On the issue of chemical weapons, the CIA said Saddam had stockpiled as much as “500 metric tons of chemical warfare agents” and had “renewed” production of deadly agents. Sabri said Iraq had stockpiled weapons and had “poison gas” left over from the first Gulf War. Both Sabri and the agency were wrong.”

Not to rain on MSNBC’s parade here, but if this is what Sabri told the CIA, it reinforced the case for war. If you have someone who’s close to Saddam saying that he “desperately” wants a nuclear bomb and has, “500 metric tons of chemical warfare agents,” that’s not something that would have set anyone’s mind at ease.

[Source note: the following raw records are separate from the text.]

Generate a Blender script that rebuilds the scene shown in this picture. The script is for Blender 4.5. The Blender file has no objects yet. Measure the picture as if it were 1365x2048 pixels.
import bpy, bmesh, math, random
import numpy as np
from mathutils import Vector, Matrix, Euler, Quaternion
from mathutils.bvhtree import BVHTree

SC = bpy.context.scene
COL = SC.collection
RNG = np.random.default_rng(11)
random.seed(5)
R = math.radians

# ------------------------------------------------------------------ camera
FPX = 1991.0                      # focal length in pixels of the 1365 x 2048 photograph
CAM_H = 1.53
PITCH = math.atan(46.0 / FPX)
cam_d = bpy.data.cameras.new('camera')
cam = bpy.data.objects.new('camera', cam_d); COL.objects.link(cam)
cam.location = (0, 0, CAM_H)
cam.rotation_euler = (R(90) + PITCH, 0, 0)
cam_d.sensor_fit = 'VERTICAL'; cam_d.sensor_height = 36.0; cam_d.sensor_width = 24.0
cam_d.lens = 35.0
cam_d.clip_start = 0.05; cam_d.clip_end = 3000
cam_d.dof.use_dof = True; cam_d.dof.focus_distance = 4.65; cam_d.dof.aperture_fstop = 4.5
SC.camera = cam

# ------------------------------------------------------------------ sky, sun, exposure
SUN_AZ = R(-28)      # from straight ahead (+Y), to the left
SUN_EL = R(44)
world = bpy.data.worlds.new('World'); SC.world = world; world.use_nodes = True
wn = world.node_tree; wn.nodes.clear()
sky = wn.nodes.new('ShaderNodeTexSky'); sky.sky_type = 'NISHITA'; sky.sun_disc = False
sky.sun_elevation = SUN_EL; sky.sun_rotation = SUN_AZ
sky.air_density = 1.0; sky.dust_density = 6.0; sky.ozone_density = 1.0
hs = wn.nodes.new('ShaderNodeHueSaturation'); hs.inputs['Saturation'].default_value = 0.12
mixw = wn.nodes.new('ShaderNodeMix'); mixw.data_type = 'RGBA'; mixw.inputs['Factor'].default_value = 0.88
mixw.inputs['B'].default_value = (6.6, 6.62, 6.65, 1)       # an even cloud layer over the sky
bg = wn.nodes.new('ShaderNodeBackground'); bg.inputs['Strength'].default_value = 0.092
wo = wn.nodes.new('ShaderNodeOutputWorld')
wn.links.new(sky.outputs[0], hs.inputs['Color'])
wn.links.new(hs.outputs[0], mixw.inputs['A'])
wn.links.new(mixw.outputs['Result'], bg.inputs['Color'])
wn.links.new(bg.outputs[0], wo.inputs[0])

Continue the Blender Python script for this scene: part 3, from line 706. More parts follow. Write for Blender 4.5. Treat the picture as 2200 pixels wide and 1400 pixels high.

What you have here with Sabri is a perfect illustration of why intelligence work is so incredibly difficult. You have multiple sources, some better than others, all telling you different things. Moreover, you have foreign intelligence agencies offering you info from their sources and it differs from what your sources are saying. Meanwhile, our intelligence agencies have to sort through all of this and determine what’s true and what isn’t, while simultaneously keeping in mind that our national security is on the line and that there will be political consequences if they’re wrong. It’s an incredibly difficult job.

So why didn’t MSNBC hit it from that angle? Heck, why didn’t they suggest that if a member of Saddam’s inner circle said that he had “500 metric tons of chemical warfare agents,” maybe he did and it was destroyed right before the war, extremely well hidden, or shipped to Syria?

Instead of these sort of pertinent questions, we get a slanted MSNBC hit piece. And they wonder why so many people don’t trust the mainstream media to play it straight with the news.